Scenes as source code
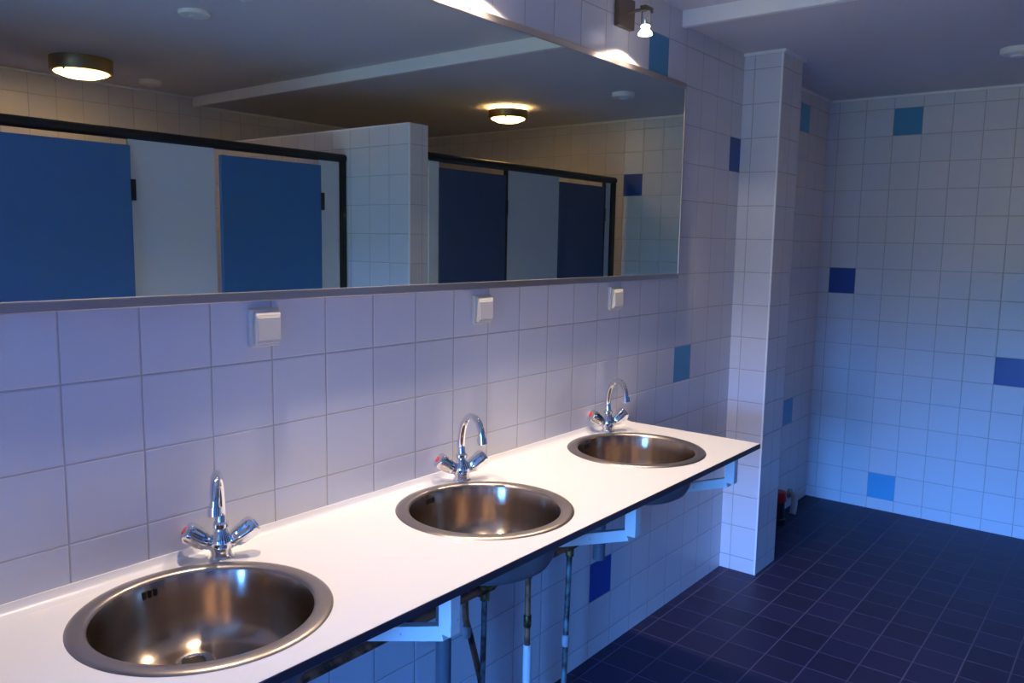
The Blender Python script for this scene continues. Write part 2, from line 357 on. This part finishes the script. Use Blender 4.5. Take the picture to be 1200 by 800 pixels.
# ------------------------------------------------------------------ taps
def make_tap(loc, spout_az, axis_az, label):
    t = thing('mixer_tap', label, 'tap', loc, 0, 'chrome swan neck taps behind the basins')
    bm = bmesh.new(); lathe(bm, [(0.0, 0), (0.026, 0), (0.026, 0.003), (0.022, 0.007), (0.021, 0.014), (0.0235, 0.024), (0.024, 0.036), (0.020, 0.047), (0.015, 0.056), (0.0135, 0.064), (0.0165, 0.067), (0.0165, 0.075), (0.012, 0.079), (0.0, 0.078)], 28)
    body = obj('tap_body', bm, M_chrome, t, smooth=True)
    # screw boss facing the room
    fa = axis_az - PI/2; bm = bmesh.new()
    lathe(bm, [(0.0, 0.0), (0.009, 0.0), (0.009, 0.007), (0.006, 0.009), (0.0, 0.009)], 16, Matrix.Translation((0.017*math.cos(fa), 0.017*math.sin(fa), 0.024)) @ Matrix.Rotation(fa, 4, 'Z') @ Matrix.Rotation(PI/2, 4, 'Y'))
    obj('screw_boss', bm, M_chrome, body, smooth=True)
    # knobs rising in a V
    for s in (-1, 1):
        d = Vector((s*math.cos(axis_az)*0.82, s*math.sin(axis_az)*0.82, 0.57)).normalized()
        q = Vector((0, 0, 1)).rotation_difference(d).to_matrix().to_4x4()
        m4 = Matrix.Translation(Vector((0, 0, 0.018))) @ q @ Matrix.Diagonal((0.96, 0.96, 0.87, 1.0))
        bm = bmesh.new(); lathe(bm, [(0.016, 0.008), (0.013, 0.026), (0.0155, 0.031), (0.0155, 0.036)], 24, m4, cap0=True, cap1=True)
        k_ = None
        st = obj('knob_stem', bm, M_chrome, t, smooth=True)
        fn = lambda a, z: 1.0 + (0.075*math.cos(6*a) if 0.039 < z < 0.090 else 0.0)
        bm = bmesh.new(); lathe(bm, [(0.0, 0.034), (0.014, 0.034), (0.0185, 0.040), (0.0205, 0.055), (0.0225, 0.078), (0.0228, 0.088), (0.0205, 0.096), (0.014, 0.0985), (0.0, 0.099)], 48, m4, fn)
        kb = obj('knob', bm, M_chrome, t, smooth=True, angle=50)
        bm = bmesh.new(); lathe(bm, [(0.0095, 0.0985), (0.009, 0.1000), (0.0, 0.1007)], 24, m4)
        mk = obj('colour_mark', bm, M_redmark if s < 0 else M_bluemark, kb, smooth=True); mk['label'] = 'red hot mark' if s < 0 else 'blue cold mark'
    # swan neck
    c, sn = math.cos(spout_az), math.sin(spout_az)
    path = [(0, 0.070), (-0.004, 0.100), (0.000, 0.135), (0.013, 0.165), (0.038, 0.188), (0.066, 0.193), (0.091, 0.183), (0.105, 0.163), (0.110, 0.146)]
    pts = smooth_path([(a*c, a*sn, z) for a, z in path], 6)
    bm = bmesh.new(); tube(bm, pts, [0.0115-0.002*min(1, i/(len(pts)*0.5)) for i in range(len(pts))], 18)
    spo = obj('spout', bm, M_chrome, t, smooth=True)
    e = Vector(pts[-1]); dd = (e - Vector(pts[-3])).normalized()
    bm = bmesh.new(); tube(bm, [e-dd*0.004, e+dd*0.001, e+dd*0.002, e+dd*0.019, e+dd*0.020], [0.0100, 0.0100, 0.0132, 0.0132, 0.0115], 18)
    obj('aerator', bm, M_chrome, spo, smooth=True)
    return t
AX = math.radians(-29)
TAPS = [((0.279, -0.052, CT), math.atan2(-0.80, -0.59)), ((1.025, -0.057, CT), math.atan2(-0.946, -0.33)), ((1.814, -0.048, CT), math.atan2(-0.89, -0.445))]
TL = ['nearest chrome two-knob tap, spout pointing straight at the viewer', 'chrome two-knob tap behind the middle basin, spout swung right', 'farthest chrome two-knob tap, by the free end of the worktop']
for (p, az), lb in zip(TAPS, TL): make_tap(p, az, AX, lb)

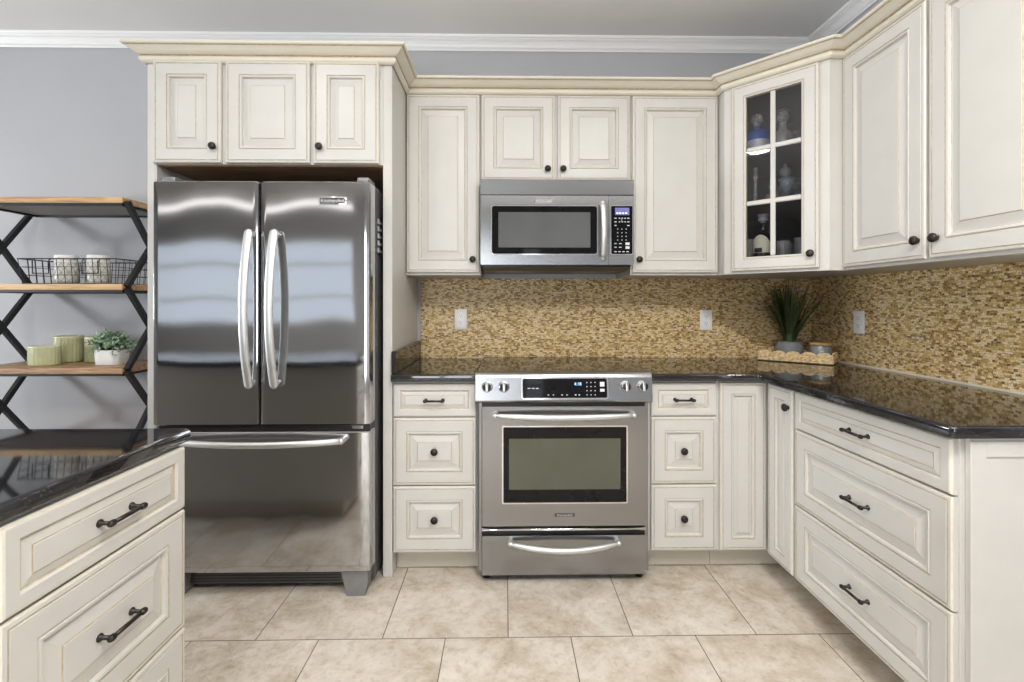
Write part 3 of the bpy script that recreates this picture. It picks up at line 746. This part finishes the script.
# oven door
OD = MB(); rbox(OD, -.3605, .3585, .250, .776, -.6650, -.6460, .006)
od = wpart('oven_door', OD, ['steel'], r)
wpart('window_bezel', rbox(MB(), -.274, .280, .349, .692, -.6680, -.6640, .006), ['chrome'], r, 'bright bezel round the oven window', sub=od)
wpart('window_border', rbox(MB(), -.268, .274, .355, .686, -.6692, -.6650, .004), ['blackglass'], r, 'black glass border', sub=od)
wpart('window_glass', rbox(MB(), -.243, .247, .413, .636, -.6700, -.6660, .003), ['ovenglass'], r, 'olive tinted oven window', sub=od)
def range_handle(x0, x1, z, base_y, stand, bulge, sag, ra, rb):
    m = MB(); pts = []
    for i in range(23):
        t = i/22; c = 1-(2*t-1)**2; pts.append((x0+(x1-x0)*t, base_y-stand-bulge*c, z-sag*c))
    R_ = [(ra*(.75+.25*min(1, 6*min(i, 22-i)/22)), rb*(.75+.25*min(1, 6*min(i, 22-i)/22))) for i in range(23)]
    m.tube(pts, R_, 12, up=(0, 0, 1))
    for p in (pts[0], pts[-1]): m.lathe((p[0], base_y, p[2]), [(.013, -.008), (.013, stand*.7), (.011, stand+.006), (.006, stand+.011), (0, stand+.012)], 14, '-y')
    return m
wpart('handle', range_handle(-.303, .300, .7425, -.665, .030, .028, .003, .0115, .0135), ['steelh'], r, 'pale bowed bar handle', sub=od)
wpart('badge', MB().box((-.042, -.6672, .2915), (.046, -.6645, .3065), 0, .003), ['slot'], r, 'small dark name badge', sub=od)
text('lettering', 'KitchenAid', .0150, 'chrome', od, RI @ Matrix.Translation((.002, -.6674, .2987)) @ RX90)
m = MB(); m.tube([(-.362, -.656, .233), (.360, -.656, .233)], (.010, .007), 10, up=(0, 0, 1))
wpart('rail', m, ['chrome'], r, 'bright rail under the oven door')
DW = MB(); rbox(DW, -.3605, .3585, .036, .208, -.6650, -.6460, .005)
dw = wpart('warming_drawer', DW, ['steel'], r)
wpart('handle', range_handle(-.235, .235, .184, -.665, .024, .040, .012, .011, .0125), ['steelh'], r, 'pale bowed bar handle', sub=dw)

# ================================================================== MICROWAVE
r = thing('microwave', 'stainless steel over-the-range microwave with dark window and keypad', 'microwave', (0, -.2, 1.392))
wpart('case', MB().box((-.3795, -.372, 1.420), (.3795, -.012, 1.8445), 0, .002), ['dsteel'], r, 'dark grey case')
m = MB().prism([(-.014, 1.420), (-.014, 1.398), (-.30, 1.3975), (-.372, 1.412), (-.372, 1.420)], -.372, .372, 'x')
for x0 in (-.31, .10): m.box((x0, -.25, 1.3955), (x0+.2, -.10, 1.3985), 1)
wpart('underside', m, ['black', 'gsteel'], r, 'black vented underside')
m = MB().prism([(-.372, 1.767), (-.396, 1.767), (-.399, 1.770), (-.4025, 1.841), (-.399, 1.8445), (-.372, 1.8445)], -.381, .381, 'x')
wpart('vent_grille', m, ['steel'], r, 'plain steel vent panel')
DOOR = MB(); rbox(DOOR, -.381, .2535, 1.421, 1.764, -.402, -.373, .004)
mw = wpart('door', DOOR, ['steel'], r)
wpart('window_bezel', rbox(MB(), -.330, .201, 1.470, 1.716, -.4046, -.4010, .014), ['chrome'], r, 'bright bezel round the window', sub=mw)
wpart('window_border', rbox(MB(), -.325, .196, 1.475, 1.711, -.4056, -.4020, .011), ['blackglass'], r, 'black glass border', sub=mw)
wpart('window_glass', rbox(MB(), -.293, .163, 1.506, 1.681, -.4063, -.4025, .004), ['mwglass'], r, 'grey microwave window', sub=mw)
wpart('badge', MB().box((-.112, -.4042, 1.722), (-.022, -.4018, 1.748), 0, .003), ['gsteel'], r, 'small grey name badge', sub=mw)
text('lettering', 'KitchenAid', .0165, 'chrome', mw, rootmat(r).inverted() @ Matrix.Translation((-.067, -.4045, 1.7345)) @ RX90)
m = MB(); pts = bow((.222, -.402, 1.455), (.222, -.402, 1.722), (0, -1, 0), .026, .020, 18)
m.tube(pts, (.014, .009), 12, up=(0, -1, 0))
for e in (pts[0], pts[-1]): m.lathe((e.x, -.402, e.z), [(.013, -.008), (.013, .024), (.010, .028), (0, .0285)], 14, '-y')
wpart('handle', m, ['steelh'], r, 'bright bowed handle', sub=mw)
CPN = MB(); rbox(CPN, .2550, .381, 1.421, 1.764, -.402, -.373, .004)
kp = wpart('control_panel', CPN, ['steel'], r)
wpart('keypad_bezel', rbox(MB(), .2635, .3765, 1.470, 1.716, -.4040, -.4010, .008), ['chrome'], r, 'bright bezel round the keypad', sub=kp)
wpart('keypad', rbox(MB(), .267, .373, 1.4745, 1.7125, -.4050, -.4015, .006), ['blackglass'], r, 'black glass keypad', sub=kp)
wpart('display', MB().box((.286, -.4056, 1.668), (.357, -.4044, 1.704)), ['lcd'], r, 'lit violet display', sub=kp)
m = MB()
for k, (x, w) in enumerate(((.297, .010), (.311, .012), (.326, .008), (.341, .012))): m.box((x-w/2, -.4060, 1.674), (x+w/2, -.4054, 1.681))
wpart('display_text', m, ['lcdmark'], r, 'lit display characters', sub=kp)
m = MB()
def mk(x, z, w, h): m.box((x-w/2, -.4056, z-h/2), (x+w/2, -.4048, z+h/2))
for z in (1.652, 1.634):
    for x in (.288, .308, .322, .336, .352): mk(x, z, .011 if x in (.288, .352) else .008, .004)
mk(.319, 1.643, .006, .003)
mk(.288, 1.616, .010, .004); mk(.352, 1.616, .012, .004)
for z in (1.598, 1.580, 1.562, 1.544):
    for x in (.299, .320, .341): mk(x, z, .0045, .004)
for z in (1.526, 1.508): mk(.288, z, .011, .004); mk(.312, z, .013, .004)
for x in (.288, .308, .328, .348): mk(x, 1.486, .012, .004)
wpart('key_mark', m, ['mark'], r, 'tiny pale key markings', sub=kp)
wpart('start_key', MB().box((.338, -.4060, 1.519), (.358, -.4046, 1.532), 0, .002).box((.338, -.4060, 1.500), (.358, -.4046, 1.513), 0, .002), ['amber'], r, 'two pale keys', sub=kp)

# ================================================================== OUTLETS
def outlet(label, x, y, z, rz):
    r = thing('wall_outlet', label, 'outlet', (x, y, z-.0575), rz, 'electrical outlets on the mosaic')
    m = MB().box((-.0355, -.006, 0), (.0355, 0, .115), 0, .003, 2); part('cover_plate', m, ['whiteplastic'], r)
    for zc in (.0375, .0775):
        m = MB(); n = 20; P = []
        for k in range(n):
            t = 2*PI*k/n; P.append((.0165*math.cos(t), zc+max(-.0135, min(.0135, .0165*math.sin(t)))))
        m.prism(P, -.0082, -.0055, 'y'); s = part('receptacle', m, ['whiteplastic'], r)
        m = MB().box((-.0078, -.0086, zc+.000), (-.0058, -.0080, zc+.009)).box((.0055, -.0086, zc+.001), (.0075, -.0080, zc+.008)); m.lathe((0, -.0080, zc-.007), [(.0026, 0), (.0026, .0006)], 10, '-y')
        part('slot', m, ['slot'], s, 'dark slots')
    part('screw', MB().lathe((0, -.006, .0575), [(.003, 0), (.002, .0012), (0, .0014)], 10, '-y'), ['whiteplastic'], r)
outlet('white duplex outlet on the mosaic left of the range, near the refrigerator panel', -.5155, -.0102, 1.138, 0)
outlet('white duplex outlet on the back-wall mosaic right of the range', .910, -.0102, 1.132, 0)
outlet('white duplex outlet on the right-hand wall mosaic beside the candle jar', WR-.0102, -.384, 1.134, -PI/2)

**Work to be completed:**
Using the listing above, pull out all lines that hold the word "this".

**Solution:**
The Blender Python script for this scene continues. Write part 2, from line 357 on. This part finishes the script. Use Blender 4.5. Take the picture to be 1200 by 800 pixels.
Write part 3 of the bpy script that recreates this picture. It picks up at line 746. This part finishes the script.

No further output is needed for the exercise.